Cette ratification représente un levier juridique important pour les femmes centrafricaines. Elle leur offre désormais la possibilité de revendiquer leurs droits devant les tribunaux nationaux, mais aussi de saisir la Commission africaine des droits de l’homme en dernier recours. Dans un pays marqué par l’instabilité et des violences répétées, disposer d’un instrument juridique clair constitue un atout essentiel pour les mouvements féministes et les associations de défense des droits humains.
La ratification ne constitue toutefois qu’une première étape. Le défi réside désormais dans l’application concrète de ces dispositions. Cela suppose des réformes législatives, la formation des magistrats, mais aussi des campagnes de sensibilisation pour modifier des pratiques sociales encore profondément ancrées.
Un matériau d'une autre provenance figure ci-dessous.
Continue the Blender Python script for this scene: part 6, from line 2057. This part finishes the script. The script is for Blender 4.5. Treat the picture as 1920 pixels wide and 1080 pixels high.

L’expérience d’autres pays montre que le chemin entre l’adoption du texte et son application effective peut être long et semé d’embûches.
Pour Maître Yveline Ntanfai, avocate camerounaise et présidente du WCIC, le Protocole de Maputo est « le seul instrument actuel qui prend en compte les problèmes spécifiques aux femmes africaines ». Elle souligne que le texte va au-delà de la simple interdiction des violences, puisqu’il intègre des dimensions culturelles comme la lutte contre les rites de veuvage humiliants. Sa portée dépasse donc le cadre juridique pour toucher directement aux réalités sociales et coutumières des sociétés africaines.
Les associations locales de défense des droits des femmes saluent ce tournant historique, tout en rappelant la nécessité d’une vigilance constante. Dans un pays fragilisé par des conflits récurrents et une gouvernance instable, l’écart entre le droit et la réalité demeure considérable. Mais pour beaucoup, cette ratification ouvre enfin la voie à une bataille juridique légitime qui pourrait transformer, à terme, le quotidien des femmes centrafricaines.